Conversely, environments that embrace a degree of exclusivity—particularly those oriented around performance—often exhibit a higher degree of internal coherence. When expectations are explicit, and the purpose of the group is clearly defined, participants can self-select accordingly. This does not inherently diminish accessibility; rather, it enhances alignment. Athletes who enter such spaces understand the demands being placed upon them and the outcomes being pursued.
The discomfort arises not from exclusivity itself, but from ambiguity. When a group or organization attempts to occupy both positions simultaneously—projecting inclusivity while operating with implicit performance thresholds—it creates a misalignment between expectation and experience. Athletes who feel misled by this discrepancy are not reacting to exclusion per se, but to a lack of transparency.
At a broader level, this reflects the inherent diversity of the endurance sport ecosystem. Athletes differ not only in ability, but in motivation, identity, and desired experience. Some are oriented toward competition and measurable progression; others toward completion, community, or personal challenge. These orientations are not hierarchically ordered, but they are distinct—and they benefit from environments that recognize and support those distinctions.
The prevailing impulse to collapse these differences into a single, universally inclusive framework may be well-intentioned, but it risks obscuring the specificity that makes each segment of the sport meaningful. A more effective approach is not to abandon inclusivity, but to refine it—shifting from broad, undifferentiated claims to more precise, structurally supported implementations.

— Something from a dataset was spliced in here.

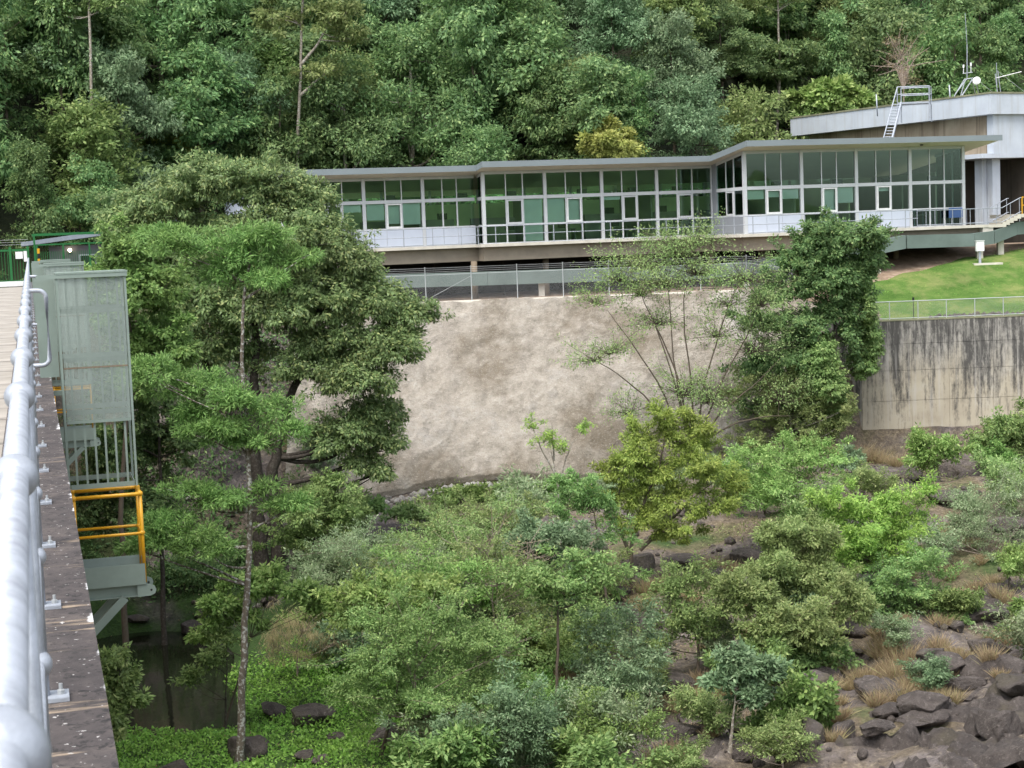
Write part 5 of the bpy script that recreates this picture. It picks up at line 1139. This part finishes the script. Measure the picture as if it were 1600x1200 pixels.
bush('scrub_bush', 'wispy grey scrub bush below the corner bush at the right edge', 'bush', 67, (1560, 910), [(1550, 790, 44, 30), (1590, 780, 40, 34), (1530, 830, 40, 28), (1575, 840, 46, 30), (1540, 870, 40, 24), (1600, 870, 40, 30), (1500, 850, 26, 18)], 49, 'leaf_grey', 'bark_dead', dens=12, nl=11, L=0.12, Wd=0.035, gap=0.42, twig=0.7)
bush('lime_sapling', 'small lime leaved tree arching over the pond edge', 'tree', 57, (345, 1110), [(430, 905, 42, 18), (475, 925, 34, 14), (395, 920, 34, 20), (350, 940, 34, 24), (330, 985, 30, 24), (380, 965, 30, 18), (500, 945, 16, 10)], 51, 'leaf_lime', 'bark_brown', dens=22, nl=13, L=0.17, Wd=0.085, gap=0.36, r0=0.06)
bush('vine_tangle', 'dead grey brown tangle of hanging vines right of the pond', 'vine', 61, (465, 1060), [(455, 985, 44, 34), (500, 1000, 36, 30), (430, 1020, 28, 26), (480, 1030, 40, 20)], 52, 'straw', 'bark_dead', dens=20, nl=7, L=0.22, Wd=0.012, droop=1.2, gap=0.3, twig=1.0, twig_r=0.009, r0=0.05)
bush('edge_shrub', 'dark leaved shrub growing up close beside the dam kerb', 'shrub', 46, (165, 1180), [(190, 1070, 22, 26), (175, 1030, 18, 22), (205, 1095, 20, 14), (180, 1130, 20, 26), (165, 1090, 26, 40)], 53, 'leaf_mid', 'bark_dark', dens=28, nl=14, L=0.16, Wd=0.075, gap=0.3)
bush('edge_shrub', 'thin dark stemmed shrub on the green bank beside the pond', 'shrub', 56, (350, 1120), [(330, 1040, 24, 22), (350, 1000, 26, 20), (300, 1060, 18, 12)], 54, 'leaf_mid', 'bark_dark', dens=18, nl=10, L=0.14, Wd=0.06, gap=0.4, r0=0.05, twig=0.6)
toe = [(720, 776, 83.5, 'creeping vine mound at the toe of the pale slope, biggest'), (805, 768, 84, 'low green creeper between the rubble and the sapling'), (650, 800, 79, 'small weedy shrub beside the pale rubble stones'), (560, 790, 78, 'weedy shrub under the tip of the big tree at the slope toe'), (850, 760, 84.5, 'upright clump of vine at the toe of the slope by the sapling')]
for i, (x, y, Yd, lab) in enumerate(toe):
    bush('creeper', lab, 'shrub', Yd, (x, y + 18), [(x, y, 34, 12), (x - 26, y + 6, 22, 9), (x + 26, y + 4, 24, 10)], 60 + i, ('leaf_fresh', 'leaf_mid', 'leaf_olive', 'leaf_mid', 'leaf_fresh')[i], 'bark_brown', dens=14, nl=16, L=0.2, Wd=0.12, gap=0.25, twig=0.05, r0=0.03)

# low scrub between the bigger bushes: prototypes copied
def scrub_proto(seed, lm, bm, R, H, L, Wd, dens, nl, gap):
    r = np.random.default_rng(seed); lb = [((r.normal() * R * .45, r.normal() * R * .4, H * r.uniform(.35, .85)), (R * .45, R * .45, H * .3)) for _ in range(5)]
    t = build_tree('scrub_shrub', None, None, (0, 0, 0), [(0, 0, -.2), (0.05, 0, H * .5)], lb, seed, lm, bm, 0.04, 0.015, dens, nl, 0.24, L, Wd, 0.2, 0.6, gap, 0.5, 0.008, limb_r=0.03)
    note(t); return t
SPR = [scrub_proto(401, 'leaf_grey', 'bark_dead', 1.0, 1.5, .11, .04, 13, 12, .42), scrub_proto(402, 'leaf_olive', 'bark_dead', 1.1, 1.7, .12, .045, 13, 13, .4), scrub_proto(403, 'leaf_mid', 'bark_brown', 1.0, 1.4, .13, .06, 14, 14, .36), scrub_proto(404, 'leaf_fresh', 'bark_brown', .9, 1.1, .14, .075, 14, 14, .36), scrub_proto(405, 'leaf_blue', 'bark_brown', .9, 1.6, .12, .05, 13, 13, .38), scrub_proto(406, 'leaf_lime', 'bark_brown', .8, 1.2, .13, .06, 13, 12, .4)]
SLK = ['grey twiggy', 'olive', 'mid green', 'fresh green', 'bluish', 'lime green']
r = np.random.default_rng(88); su = set(); kk = 0
spots = []
for _ in range(600):
    px_ = r.uniform(470, 1620); Yd = r.uniform(48, 84); x = (px_ - 800) / F_PX * Yd
    if px_ > 1050 and Yd < 55 and r.random() < .75: continue
    if px_ > 1250 and r.random() < .6: continue
    if px_ > 1330 and 70 < Yd and r.random() < .6: continue
    if 930 < px_ < 1180 and 60 < Yd < 76: continue
    if 520 < px_ < 920 and Yd > 75: continue
    if px_ < 620 and Yd < 60: continue
    if any((x - a) ** 2 + (Yd - b_) ** 2 < (1.5 + .012 * Yd) ** 2 for a, b_ in spots): continue
    spots.append((x, Yd))
    if len(spots) >= 100: break
for x, Yd in spots:
    pi = int(r.choice(6, p=[.22, .22, .2, .13, .13, .1])); p = SPR[pi]; t = p if pi not in su else copy_tree(p); su.add(pi)
    s = r.uniform(.7, 1.3) * (1.45 if x < 4 else 1.15); t.location = (x, Yd, hz1(x, Yd) - .05); t.scale = (s, s, s * r.uniform(.75, 1.2)); t.rotation_euler = (0, 0, r.uniform(0, 6.28)); t['category'] = 'shrub'; t['group'] = 'scrub shrubs across the river bed'
    pu = 800 + x / Yd * F_PX
    zone = next(n for lim, n in ((620, 'below the big spreading tree'), (760, 'beside the large foreground bush'), (900, 'around the slim straight trunk'), (1050, 'below the yellow green tree'), (1200, 'left of the right thicket'), (1350, 'inside the right thicket'), (1480, 'right of the thicket'), (9999, 'near the right edge')) if pu < lim)
    t['label'] = ('small ' if s < 1.0 else 'large ' if s > 1.5 else '') + SLK[pi] + ' shrub ' + ('at the bottom edge' if Yd < 55 else 'in the front half' if Yd < 66 else 'in the back half' if Yd < 76 else 'near the slope foot') + ' ' + zone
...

In practical terms, this means acknowledging that no single environment can optimally serve all athletes simultaneously. It requires clarity of purpose, honesty in communication, and a willingness to design experiences that align with defined objectives.
Ultimately, the question is not whether endurance sport should be inclusive or exclusive. It is how deliberately and transparently those principles are applied. Because for athletes, the determining factor is not the stated philosophy, but the consistency between what is promised and what is experienced.